Toys Meet Data Analysis In Legonomics

It might feel as if some Lego sets are much worse value than others. But some dedicated numbercrunchers suggest the price per brick is largely stable across both sets and time.

(Before the numbers, two rants as a Brit of a certain age. It’s Lego bricks, not Legos. And the only true Lego set is one full of generic pieces with which you build your own design rather than follow a pre-made template.)

Ken Steif, who runs a city planning data science company, took a break from the day job to apply his skills to Lego prices. He used data from Brickset, a site that catalogs Lego sets and values for collectors. As shown above, Steif found that once you take away premiums for licensed sets such as Star Wars, there’s a fairly decent relationship between the number of pieces and the price of a set.
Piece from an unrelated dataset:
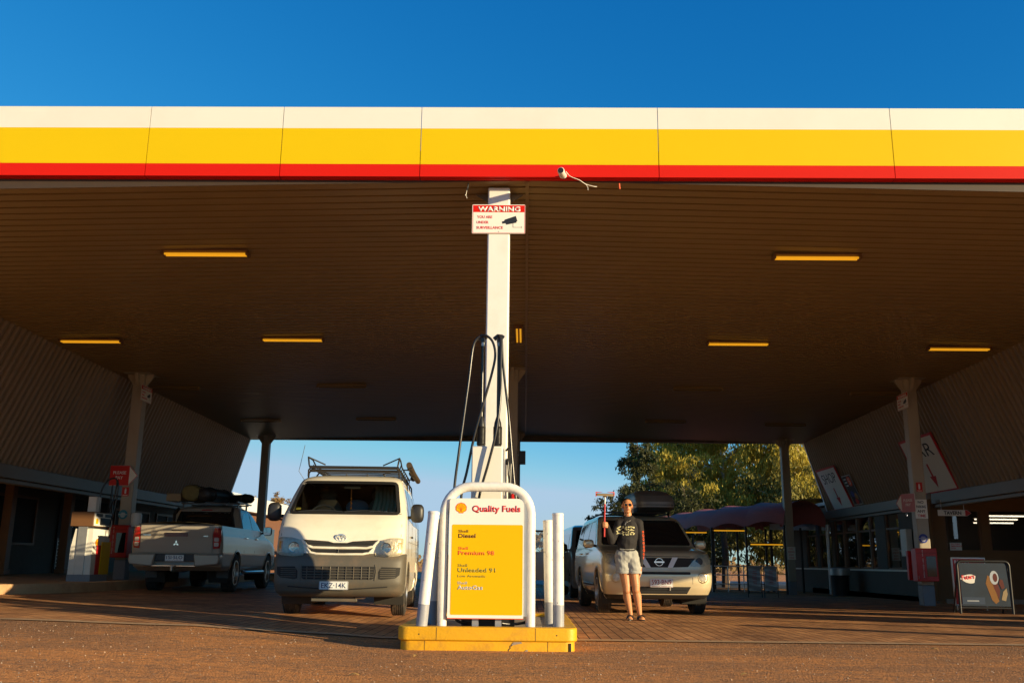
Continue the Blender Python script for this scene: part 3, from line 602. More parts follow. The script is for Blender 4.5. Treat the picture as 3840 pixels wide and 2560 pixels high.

Overall, each additional piece makes the set nine cents more expensive.

The calculations follow a similar piece of research back in 2013 that found if you adjust for inflation, the per-piece price of Lego had been relatively stable for around a decade at around 10 to 12 cents per piece. The difference between the two calculations may be that the latter looks at the overall cost per piece while the former looks at the cost of each additional piece. With a small, basic set, more of the cost is eaten up by factors other than the bricks themselves.

There’s also an interesting Reddit debate on the figures in which one former Lego employee notes that sets which seem unreasonably expensive often contain rarer pieces that aren’t used across the range, while others note Lego has reduced the number of colors it uses for the most common pieces as a cost-saving measure.